Most people must hit a bottom before they'll stop!!!!!
For some, there bottom is death!!!!,an that is a cold, hard fact of life!!!!

Post 11 by Texas Shawn (The cute, cuddley, little furr ball) on Friday, 27-Jul-2007 23:38:31

Yes Teardrop. To true, I had a friend pass on a few weeks ago cause he just couldn't stay away from it.

One thing I might add to my post above is, no matter how much you care and try to help someone it's not going to do a hill of beans worth of good if they don't want it! You can't force people to change there lives, There not going to do it for you! They have to reach a point where they know that they can not go on like this, For some it's death others, Prison.

anyway, back to my regular smart ass personality.

Post 12 by Blue Velvet (I've got the platinum golden silver bronze poster award.) on Saturday, 28-Jul-2007 0:16:25

To expand on what Shawn said, a person has to want to change for him or herself. They can't do it for you, even if they try. And Cam, no matter what happens, don't feel guilty. That is sometimes part of the manipulation. The alcoholic wants others to feel guilty if they fail.

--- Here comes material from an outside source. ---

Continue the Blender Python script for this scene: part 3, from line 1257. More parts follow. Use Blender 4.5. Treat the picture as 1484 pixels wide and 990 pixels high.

Post 13 by shark (the zone's favorite, Canadian Great White) on Saturday, 28-Jul-2007 0:53:55

I realize that he would never change for me. I wouldn't want that anyway. I want him to change for himself. The thing is that I don't think he will, because he's driven most of his friends and family away through his utter stupidity. Pretty much all he's got left is me. I still don't know what I'll do yet, but those who have posted here so far have made some really good points.
Again, thanks to all.

Post 14 by Winterfresh (This is who I am, an what I am about. If you don't like it, too damn bad!!!) on Sunday, 29-Jul-2007 18:50:39

I've been in a similar situation with my stepdad, but he finally changed, and now, ihas been sober for 3 months. I know it isn't that much, but his first DUI was 3 months ago. Cam, the best advice I can give you, even though it may not help, trust your heart and your instincts. They'll lead you the right way. Don't listen to your head. It will defy you, but follow your heart.